The most important single indicator of a school’s quality is a metric you’ve never heard of: total student load. It’s the number of classes a teacher teaches times the number of students per class. In New York City, by union contract, a teacher may teach up to five classes, and a class may have up to 32 students, for a total load of 160. English teachers at Bronx Science, one of the greatest high schools in America, have to figure out how to comment on the essays of 160 students. In Los Angeles, the total load is 200; in some districts, it’s as high as 240. Then visit an elite private school, like those where many of your readers send their children. The total load is 55 to 60.

In October 2005, I visited pilot senior high schools in Roxbury and South Boston — hard-core, inner-city neighborhoods. Both had total loads of 53. Each teacher handles two classes of 20 students each and a writing workshop of 13 more students. The teachers meet three times a week and they discuss each student one by one, because they know every student well.

A young woman at an autonomy school in New York said to me, “When I came here, I was always getting into fights. But at this school, everybody knows who you are. You can’t get away with that kind of thing.”

S+B: And why would the total student load drop simply because the principal is more powerful?
First of all, the principal is the key to every school. A strong principal attracts strong teachers. Then, when you give autonomy to the principal, the principal has no choice but to consult with the teachers. And they invariably decide they don’t want a large school of 3,500 students. It’s unmanageable. So they break it down into small schools, each with its own principal, bell schedule, and teaching staff.

Next, they get rid of administrative overhead. New York City has 75,000 credentialed teachers, but only 50,000 of them are in the classroom. When you give principals autonomy, they put their resources into the classroom. Everybody teaches. There’s no registrar; a teacher handles scheduling. There’s no dean of discipline or guidance counselors. They also dump the seven-period, five-day-a-week class schedule, which nobody likes; it produces a tremendously inefficient use of the scarce teacher resource.

Then they innovate. At one school I visited, the math and science teachers set up a combined program. They all went to night school to get credentialed in both disciplines, and then they created a joint course, team-teaching twice a week in a three-hour block. The students got more class time, and the teachers were in class a bit longer, but they each had half as many students as before. What teacher wouldn’t sign up for that?

S+B: Some parents might want to keep to the old system, with more advanced math and science.
That’s why you also need school choice. Every one of these districts has a system where students can attend a variety of schools without a waiver from the central office. If schools are oversubscribed, they run lotteries, giving preference to neighborhood children. This introduces a healthy form of competition; no principal wants a school that’s 30 percent empty.

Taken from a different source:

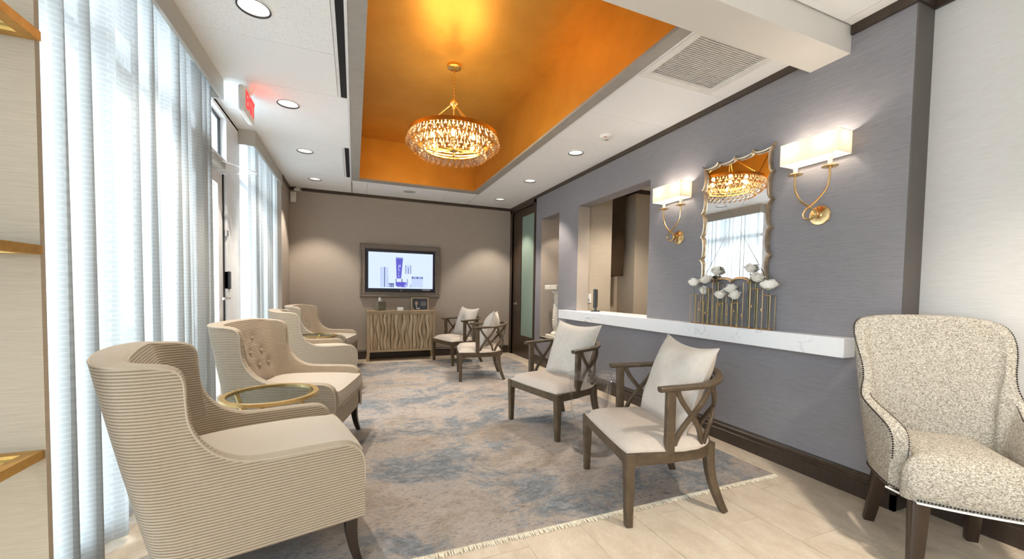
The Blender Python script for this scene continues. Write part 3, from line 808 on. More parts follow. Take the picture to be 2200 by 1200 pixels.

I visited an elementary school in Seattle where they established a core objective: Every child, including those from non-English-speaking families, must read English well by third grade. They hired 12 reading and math coaches, drawing on retired teachers who could work part-time without benefits. They changed the curriculum as well. The result was a flying squad, moving from classroom to classroom, working with groups of five to seven students at a time. In that school today, black and white children have identical reading scores and 100 percent of them are at or above grade level.